Rectores magníficos, ilustres profesores, las palabras que san Pablo pronunció en el areópago de Atenas se pueden aplicar muy bien a la universidad: «Él creó de un solo principio todo el linaje humano para que habitara sobre la faz de la tierra, fijando los tiempos determinados y los límites de lugar donde habían de habitar, con el fin de que buscaran la divinidad; para ver si a tientas la buscaban y la hallaban; por más que no se encuentra lejos de cada uno de nosotros» (Hch 17, 26-27). ¿Acaso no está configurada en estas palabras del Apóstol la función de investigación y de elevación propia de la universidad? Después de haber llevado a sus oyentes a este grado de la ascensión humana, a los umbrales de los grandes interrogantes que todo hombre puede hacer brotar de su propia interioridad, san Pablo transmite a los doctos del areópago la palabra que ha recibido y que le ha sido confiada: «Dios... anuncia ahora a los hombres que todos y en todas partes deben convertirse, porque ha fijado el día en que va a juzgar al mundo según justicia, por el hombre que ha destinado, dando a todos una garantía al resucitarlo de entre los muertos» (Hch 17, 30-31).
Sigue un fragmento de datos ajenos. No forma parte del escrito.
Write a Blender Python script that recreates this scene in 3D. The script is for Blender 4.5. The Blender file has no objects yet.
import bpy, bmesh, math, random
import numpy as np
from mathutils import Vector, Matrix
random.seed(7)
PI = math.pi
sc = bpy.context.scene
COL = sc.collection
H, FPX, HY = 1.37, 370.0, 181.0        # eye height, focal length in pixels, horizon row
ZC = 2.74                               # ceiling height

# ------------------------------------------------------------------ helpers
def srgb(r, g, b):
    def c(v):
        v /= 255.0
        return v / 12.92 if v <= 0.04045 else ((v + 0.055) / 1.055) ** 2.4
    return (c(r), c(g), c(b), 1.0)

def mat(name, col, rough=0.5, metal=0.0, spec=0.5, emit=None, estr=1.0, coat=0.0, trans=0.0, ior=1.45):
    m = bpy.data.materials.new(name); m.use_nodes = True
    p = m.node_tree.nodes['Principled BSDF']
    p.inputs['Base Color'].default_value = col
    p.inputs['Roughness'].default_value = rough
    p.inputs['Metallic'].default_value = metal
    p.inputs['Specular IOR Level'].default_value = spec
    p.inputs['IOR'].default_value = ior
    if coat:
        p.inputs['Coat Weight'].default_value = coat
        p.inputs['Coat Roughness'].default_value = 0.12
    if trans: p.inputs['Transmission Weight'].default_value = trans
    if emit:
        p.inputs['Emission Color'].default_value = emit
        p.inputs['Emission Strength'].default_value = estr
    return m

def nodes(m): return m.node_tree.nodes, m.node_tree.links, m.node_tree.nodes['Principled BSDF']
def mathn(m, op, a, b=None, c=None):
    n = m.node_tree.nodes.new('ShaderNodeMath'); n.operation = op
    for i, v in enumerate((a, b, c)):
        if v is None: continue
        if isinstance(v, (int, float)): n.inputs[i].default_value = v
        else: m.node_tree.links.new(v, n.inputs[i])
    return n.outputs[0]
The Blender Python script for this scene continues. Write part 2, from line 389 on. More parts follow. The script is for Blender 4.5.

Este anuncio, que atraviesa la historia, ha cruzado el camino de la universidad, ha marcado y ha fecundado su trayectoria milenaria en Europa y en el mundo. Ojalá que la conversación del areópago se repita ahora en la vida universitaria, para que Europa continúe siendo aquel faro de civilización y de progreso que durante tantos siglos ha sido para el mundo.